-- start Provided data --
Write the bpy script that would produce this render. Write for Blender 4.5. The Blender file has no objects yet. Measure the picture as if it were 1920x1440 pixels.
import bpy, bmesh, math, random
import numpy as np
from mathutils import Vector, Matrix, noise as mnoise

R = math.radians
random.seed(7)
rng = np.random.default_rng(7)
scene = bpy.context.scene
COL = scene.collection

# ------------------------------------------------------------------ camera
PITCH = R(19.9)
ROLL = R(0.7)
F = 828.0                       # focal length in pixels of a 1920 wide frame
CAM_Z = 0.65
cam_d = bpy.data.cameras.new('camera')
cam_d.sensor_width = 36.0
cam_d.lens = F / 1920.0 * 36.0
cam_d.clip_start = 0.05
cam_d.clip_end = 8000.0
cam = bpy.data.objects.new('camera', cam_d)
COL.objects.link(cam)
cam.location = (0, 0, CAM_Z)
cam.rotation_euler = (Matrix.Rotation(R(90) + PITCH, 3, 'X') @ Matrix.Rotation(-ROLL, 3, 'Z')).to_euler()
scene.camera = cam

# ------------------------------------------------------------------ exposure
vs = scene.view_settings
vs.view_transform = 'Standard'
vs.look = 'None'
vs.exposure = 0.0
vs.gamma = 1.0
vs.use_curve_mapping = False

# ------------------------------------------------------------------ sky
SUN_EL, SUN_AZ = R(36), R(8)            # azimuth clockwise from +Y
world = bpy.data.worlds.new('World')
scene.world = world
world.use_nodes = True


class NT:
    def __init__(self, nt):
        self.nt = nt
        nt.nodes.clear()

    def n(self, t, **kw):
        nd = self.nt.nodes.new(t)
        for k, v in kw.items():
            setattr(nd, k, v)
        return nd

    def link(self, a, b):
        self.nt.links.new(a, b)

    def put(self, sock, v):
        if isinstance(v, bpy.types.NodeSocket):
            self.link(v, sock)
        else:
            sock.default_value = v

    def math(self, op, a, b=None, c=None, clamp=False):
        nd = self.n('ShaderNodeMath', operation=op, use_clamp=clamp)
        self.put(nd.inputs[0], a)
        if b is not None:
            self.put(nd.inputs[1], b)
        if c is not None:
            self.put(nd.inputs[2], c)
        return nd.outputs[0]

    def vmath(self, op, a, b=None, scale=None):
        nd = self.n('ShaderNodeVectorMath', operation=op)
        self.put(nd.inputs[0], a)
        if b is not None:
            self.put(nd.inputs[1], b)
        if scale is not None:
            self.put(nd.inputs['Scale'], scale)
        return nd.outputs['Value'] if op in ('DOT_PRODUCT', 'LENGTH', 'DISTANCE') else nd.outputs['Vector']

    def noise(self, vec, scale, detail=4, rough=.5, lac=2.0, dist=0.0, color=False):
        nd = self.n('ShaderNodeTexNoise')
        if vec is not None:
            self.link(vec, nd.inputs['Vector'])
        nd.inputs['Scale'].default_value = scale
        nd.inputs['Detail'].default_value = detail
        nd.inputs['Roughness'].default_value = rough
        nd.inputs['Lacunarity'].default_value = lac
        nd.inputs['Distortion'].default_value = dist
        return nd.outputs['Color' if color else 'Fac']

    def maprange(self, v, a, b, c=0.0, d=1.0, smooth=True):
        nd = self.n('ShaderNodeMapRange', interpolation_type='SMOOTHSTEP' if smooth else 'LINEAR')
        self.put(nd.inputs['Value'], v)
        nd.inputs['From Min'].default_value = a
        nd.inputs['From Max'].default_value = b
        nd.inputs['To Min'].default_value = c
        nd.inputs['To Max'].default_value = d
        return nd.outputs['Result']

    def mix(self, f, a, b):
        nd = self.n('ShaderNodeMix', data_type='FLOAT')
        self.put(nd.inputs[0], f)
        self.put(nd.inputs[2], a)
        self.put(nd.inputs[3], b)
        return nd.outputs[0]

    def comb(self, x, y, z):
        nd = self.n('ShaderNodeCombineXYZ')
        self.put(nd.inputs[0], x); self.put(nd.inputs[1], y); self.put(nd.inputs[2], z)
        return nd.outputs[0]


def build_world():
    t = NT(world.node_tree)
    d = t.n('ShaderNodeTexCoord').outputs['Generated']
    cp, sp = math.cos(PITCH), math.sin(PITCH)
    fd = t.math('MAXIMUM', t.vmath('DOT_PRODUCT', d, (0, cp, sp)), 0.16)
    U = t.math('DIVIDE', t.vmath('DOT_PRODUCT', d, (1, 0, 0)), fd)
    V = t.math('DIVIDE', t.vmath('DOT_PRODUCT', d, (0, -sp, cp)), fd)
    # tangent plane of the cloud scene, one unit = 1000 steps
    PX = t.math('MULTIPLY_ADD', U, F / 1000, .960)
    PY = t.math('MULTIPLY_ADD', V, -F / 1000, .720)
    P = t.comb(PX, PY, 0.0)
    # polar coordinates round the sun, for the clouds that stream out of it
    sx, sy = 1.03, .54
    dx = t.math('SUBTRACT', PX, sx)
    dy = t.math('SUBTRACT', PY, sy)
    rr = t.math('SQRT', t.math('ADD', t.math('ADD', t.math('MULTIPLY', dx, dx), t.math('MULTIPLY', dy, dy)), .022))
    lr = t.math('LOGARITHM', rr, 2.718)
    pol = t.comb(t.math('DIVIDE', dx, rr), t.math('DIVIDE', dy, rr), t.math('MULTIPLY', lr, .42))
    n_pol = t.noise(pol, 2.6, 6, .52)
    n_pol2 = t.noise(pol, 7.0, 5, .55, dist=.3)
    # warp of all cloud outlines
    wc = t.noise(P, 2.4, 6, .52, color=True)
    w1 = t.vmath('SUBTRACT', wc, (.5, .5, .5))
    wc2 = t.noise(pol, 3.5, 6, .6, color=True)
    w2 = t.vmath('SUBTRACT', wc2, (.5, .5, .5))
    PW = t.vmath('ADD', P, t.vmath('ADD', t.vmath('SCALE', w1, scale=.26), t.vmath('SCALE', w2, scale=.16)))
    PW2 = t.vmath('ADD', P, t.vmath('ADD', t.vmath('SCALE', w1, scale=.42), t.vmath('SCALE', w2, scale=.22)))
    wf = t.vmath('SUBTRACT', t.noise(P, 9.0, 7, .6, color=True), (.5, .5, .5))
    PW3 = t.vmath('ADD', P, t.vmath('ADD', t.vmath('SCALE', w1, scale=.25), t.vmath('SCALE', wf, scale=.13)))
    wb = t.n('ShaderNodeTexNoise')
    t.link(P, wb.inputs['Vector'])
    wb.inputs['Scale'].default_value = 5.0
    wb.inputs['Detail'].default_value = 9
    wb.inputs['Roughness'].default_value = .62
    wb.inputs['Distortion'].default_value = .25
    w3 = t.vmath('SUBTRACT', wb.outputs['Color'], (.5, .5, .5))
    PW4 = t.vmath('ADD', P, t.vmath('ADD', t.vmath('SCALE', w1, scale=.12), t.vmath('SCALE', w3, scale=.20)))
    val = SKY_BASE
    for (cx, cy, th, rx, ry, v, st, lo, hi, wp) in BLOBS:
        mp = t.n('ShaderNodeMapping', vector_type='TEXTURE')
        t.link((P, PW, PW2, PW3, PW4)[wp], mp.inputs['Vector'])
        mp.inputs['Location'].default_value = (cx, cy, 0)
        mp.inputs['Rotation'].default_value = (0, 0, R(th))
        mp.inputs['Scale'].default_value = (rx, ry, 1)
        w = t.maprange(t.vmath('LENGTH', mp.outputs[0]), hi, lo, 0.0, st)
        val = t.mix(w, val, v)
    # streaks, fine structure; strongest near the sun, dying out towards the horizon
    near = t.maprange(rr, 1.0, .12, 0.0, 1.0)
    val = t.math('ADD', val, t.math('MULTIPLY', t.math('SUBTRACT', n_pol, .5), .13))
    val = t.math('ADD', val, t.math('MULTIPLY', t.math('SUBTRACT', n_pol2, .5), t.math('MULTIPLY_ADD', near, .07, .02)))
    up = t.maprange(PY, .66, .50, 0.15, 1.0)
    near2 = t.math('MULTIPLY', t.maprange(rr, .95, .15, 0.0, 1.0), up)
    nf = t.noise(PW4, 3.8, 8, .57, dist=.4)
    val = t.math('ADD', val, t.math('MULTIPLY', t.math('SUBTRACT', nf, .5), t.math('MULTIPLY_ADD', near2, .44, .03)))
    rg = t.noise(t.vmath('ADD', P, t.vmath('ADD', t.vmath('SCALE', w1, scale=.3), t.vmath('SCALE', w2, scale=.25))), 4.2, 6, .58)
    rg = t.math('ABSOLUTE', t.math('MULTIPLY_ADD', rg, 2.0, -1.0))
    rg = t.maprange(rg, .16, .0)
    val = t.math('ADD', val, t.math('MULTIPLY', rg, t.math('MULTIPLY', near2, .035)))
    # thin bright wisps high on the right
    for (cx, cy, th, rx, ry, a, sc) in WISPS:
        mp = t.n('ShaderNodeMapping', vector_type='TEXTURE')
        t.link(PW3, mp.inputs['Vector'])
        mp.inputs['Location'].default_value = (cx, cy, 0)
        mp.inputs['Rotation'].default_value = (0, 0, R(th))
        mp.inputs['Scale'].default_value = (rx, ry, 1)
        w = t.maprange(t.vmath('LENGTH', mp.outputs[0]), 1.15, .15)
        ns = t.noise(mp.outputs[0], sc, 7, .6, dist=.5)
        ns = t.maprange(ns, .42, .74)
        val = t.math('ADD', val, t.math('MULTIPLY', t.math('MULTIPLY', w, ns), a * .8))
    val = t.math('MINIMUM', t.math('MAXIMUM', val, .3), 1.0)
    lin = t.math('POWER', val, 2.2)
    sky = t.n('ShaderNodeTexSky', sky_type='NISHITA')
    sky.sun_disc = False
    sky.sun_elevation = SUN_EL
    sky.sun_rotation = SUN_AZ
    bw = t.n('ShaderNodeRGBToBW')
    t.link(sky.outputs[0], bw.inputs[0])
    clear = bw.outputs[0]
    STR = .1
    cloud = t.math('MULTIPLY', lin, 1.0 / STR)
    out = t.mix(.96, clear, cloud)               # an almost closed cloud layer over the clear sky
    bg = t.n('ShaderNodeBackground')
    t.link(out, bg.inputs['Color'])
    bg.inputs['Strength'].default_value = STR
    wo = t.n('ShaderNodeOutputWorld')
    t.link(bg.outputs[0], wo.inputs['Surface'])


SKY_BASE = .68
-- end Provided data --
### Exercise:
Starting with the first line of the data above, copy each line exactly until you reach the line with "COL = scene.collection"; include that line as well.

### Answer:
Write the bpy script that would produce this render. Write for Blender 4.5. The Blender file has no objects yet. Measure the picture as if it were 1920x1440 pixels.
import bpy, bmesh, math, random
import numpy as np
from mathutils import Vector, Matrix, noise as mnoise

R = math.radians
random.seed(7)
rng = np.random.default_rng(7)
scene = bpy.context.scene
COL = scene.collection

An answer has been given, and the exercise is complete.